All of the data should be repeated exactly; pictures are not part of the copy.

— START —

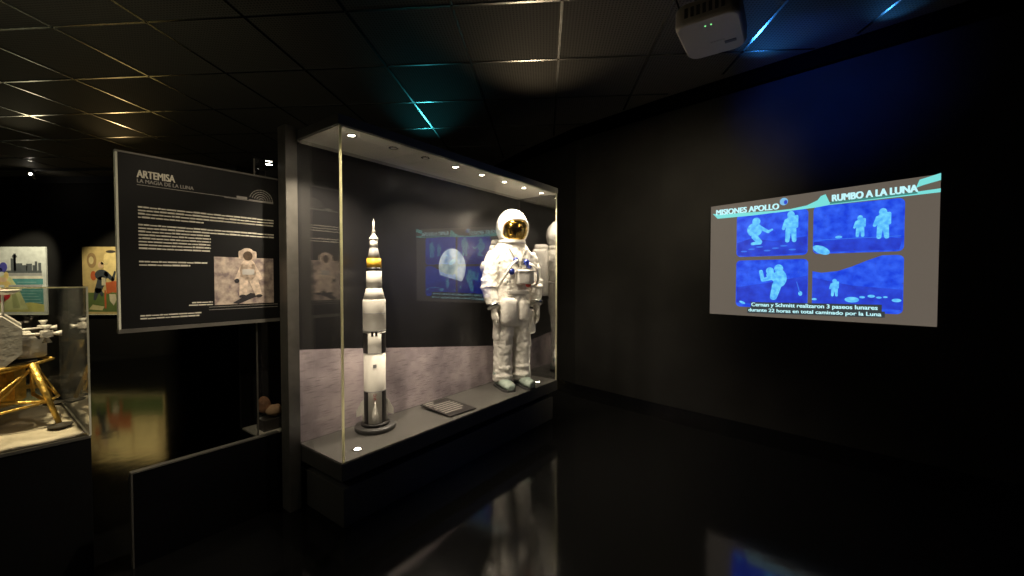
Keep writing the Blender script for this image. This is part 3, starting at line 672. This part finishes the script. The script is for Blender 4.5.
# ------------------------------------------------------------------ paintings on the far wall
def pm(n_, c): 
    if n_ not in M: M[n_] = mat(n_, c, .7, vary=.12, scale=8)
    return M[n_]
WY = 8.6
p1 = thing('painting', 'leftmost painting of a pale harbour with a yellow and red figure', 'painting', (-11.0, WY - .04, .84), 0)
MB().box(0, 1.32, 0, .038, 0, 1.4, .004).build('canvas', pm('paint pale sky', (.5, .52, .46)), p1)
a = Art(0)
a.rect(.0, 1.26, .08, .74, pm('paint sea green', (.07, .24, .22))); a.rect(0, 1.26, .74, .79, pm('paint foam', (.6, .56, .42)))
a.poly([(0, .05), (1.27, .05), (1.27, .2), (1.0, .25), (.7, .2), (0, .2)], pm('paint sand yellow', (.5, .48, .14)), 2)
a.rect(.5, 1.24, .8, .92, pm('paint grey quay', (.3, .3, .27)), 1)
for x, w_, h in ((.6, .1, .26), (.66, .05, .36), (.7, .14, .16), (.84, .1, .12), (.92, .12, .15), (1.05, .06, .12), (1.1, .05, .2), (1.17, .06, .17)): a.rect(x, x + w_, .9, .9 + h, pm('paint dark ship', (.07, .08, .08)), 2)
a.oval(.68, 1.2, .05, .04, pm('paint dark ship', (.1, .1, .1)), 2); a.rect(.45, 1.24, .86, .9, pm('paint dark ship', (.1, .1, .1)), 2)
for i in range(8): a.rect(.7 + .03 * (i % 3), 1.24 - .04 * (i % 4), .24 + .06 * i, .252 + .06 * i, pm('paint wave light', (.25, .42, .36)), 2)
a.build('harbour_scene', p1)
a = Art(0)
a.poly([(.3, .08), (.95, .1), (.85, .3), (.74, .55), (.6, .76), (.45, .82), (.3, .75)], pm('paint yellow cape', (.5, .52, .24)), 3)
a.poly([(.62, .12), (.78, .14), (.7, .4), (.6, .6)], pm('paint cape shade', (.35, .38, .16)), 4)
a.oval(.42, .42, .16, .14, pm('paint red dress', (.5, .02, .03)), 5); a.oval(.36, .3, .12, .06, pm('paint red dress', (.5, .02, .03)), 5); a.oval(.46, .62, .13, .09, pm('paint gold hair', (.6, .45, .15)), 4); a.oval(.5, .8, .05, .08, pm('paint gold hair', (.6, .45, .15)), 4)
a.oval(.445, .98, .08, .1, pm('paint blue hat', (.05, .05, .26)), 5); a.cap(.38, .92, .3, .96, .04, .02, pm('paint blue hat', (.05, .05, .26)), 5); a.oval(.42, .72, .1, .05, pm('paint skin', (.6, .42, .25)), 5)
a.build('painted_figure', p1)
MB().box(-.012, 1.332, -.004, .02, -.012, 0).build('frame', M['edge'], p1)
p2 = thing('painting', 'warm yellow painting of a seated figure at a red table, partly behind the sign', 'painting', (-8.92, WY - .04, .84), 0)
MB().box(0, 1.66, 0, .038, 0, 1.4, .004).build('canvas', pm('paint ochre wall', (.52, .4, .17)), p2)
a = Art(0); a.rect(.04, 1.62, .05, .45, pm('paint green floor', (.1, .15, .04))); a.oval(.2, 1.12, .1, .16, pm('paint brown picture', (.3, .2, .09)), 1); a.oval(.19, 1.12, .05, .08, pm('paint ochre light', (.6, .5, .25)), 2)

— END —

> **RESPONSE FOR THIS EXERCISE**:
Keep writing the Blender script for this image. This is part 3, starting at line 672. This part finishes the script. The script is for Blender 4.5.
# ------------------------------------------------------------------ paintings on the far wall
def pm(n_, c): 
    if n_ not in M: M[n_] = mat(n_, c, .7, vary=.12, scale=8)
    return M[n_]
WY = 8.6
p1 = thing('painting', 'leftmost painting of a pale harbour with a yellow and red figure', 'painting', (-11.0, WY - .04, .84), 0)
MB().box(0, 1.32, 0, .038, 0, 1.4, .004).build('canvas', pm('paint pale sky', (.5, .52, .46)), p1)
a = Art(0)
a.rect(.0, 1.26, .08, .74, pm('paint sea green', (.07, .24, .22))); a.rect(0, 1.26, .74, .79, pm('paint foam', (.6, .56, .42)))
a.poly([(0, .05), (1.27, .05), (1.27, .2), (1.0, .25), (.7, .2), (0, .2)], pm('paint sand yellow', (.5, .48, .14)), 2)
a.rect(.5, 1.24, .8, .92, pm('paint grey quay', (.3, .3, .27)), 1)
for x, w_, h in ((.6, .1, .26), (.66, .05, .36), (.7, .14, .16), (.84, .1, .12), (.92, .12, .15), (1.05, .06, .12), (1.1, .05, .2), (1.17, .06, .17)): a.rect(x, x + w_, .9, .9 + h, pm('paint dark ship', (.07, .08, .08)), 2)
a.oval(.68, 1.2, .05, .04, pm('paint dark ship', (.1, .1, .1)), 2); a.rect(.45, 1.24, .86, .9, pm('paint dark ship', (.1, .1, .1)), 2)
for i in range(8): a.rect(.7 + .03 * (i % 3), 1.24 - .04 * (i % 4), .24 + .06 * i, .252 + .06 * i, pm('paint wave light', (.25, .42, .36)), 2)
a.build('harbour_scene', p1)
a = Art(0)
a.poly([(.3, .08), (.95, .1), (.85, .3), (.74, .55), (.6, .76), (.45, .82), (.3, .75)], pm('paint yellow cape', (.5, .52, .24)), 3)
a.poly([(.62, .12), (.78, .14), (.7, .4), (.6, .6)], pm('paint cape shade', (.35, .38, .16)), 4)
a.oval(.42, .42, .16, .14, pm('paint red dress', (.5, .02, .03)), 5); a.oval(.36, .3, .12, .06, pm('paint red dress', (.5, .02, .03)), 5); a.oval(.46, .62, .13, .09, pm('paint gold hair', (.6, .45, .15)), 4); a.oval(.5, .8, .05, .08, pm('paint gold hair', (.6, .45, .15)), 4)
a.oval(.445, .98, .08, .1, pm('paint blue hat', (.05, .05, .26)), 5); a.cap(.38, .92, .3, .96, .04, .02, pm('paint blue hat', (.05, .05, .26)), 5); a.oval(.42, .72, .1, .05, pm('paint skin', (.6, .42, .25)), 5)
a.build('painted_figure', p1)
MB().box(-.012, 1.332, -.004, .02, -.012, 0).build('frame', M['edge'], p1)
p2 = thing('painting', 'warm yellow painting of a seated figure at a red table, partly behind the sign', 'painting', (-8.92, WY - .04, .84), 0)
MB().box(0, 1.66, 0, .038, 0, 1.4, .004).build('canvas', pm('paint ochre wall', (.52, .4, .17)), p2)
a = Art(0); a.rect(.04, 1.62, .05, .45, pm('paint green floor', (.1, .15, .04))); a.oval(.2, 1.12, .1, .16, pm('paint brown picture', (.3, .2, .09)), 1); a.oval(.19, 1.12, .05, .08, pm('paint ochre light', (.6, .5, .25)), 2)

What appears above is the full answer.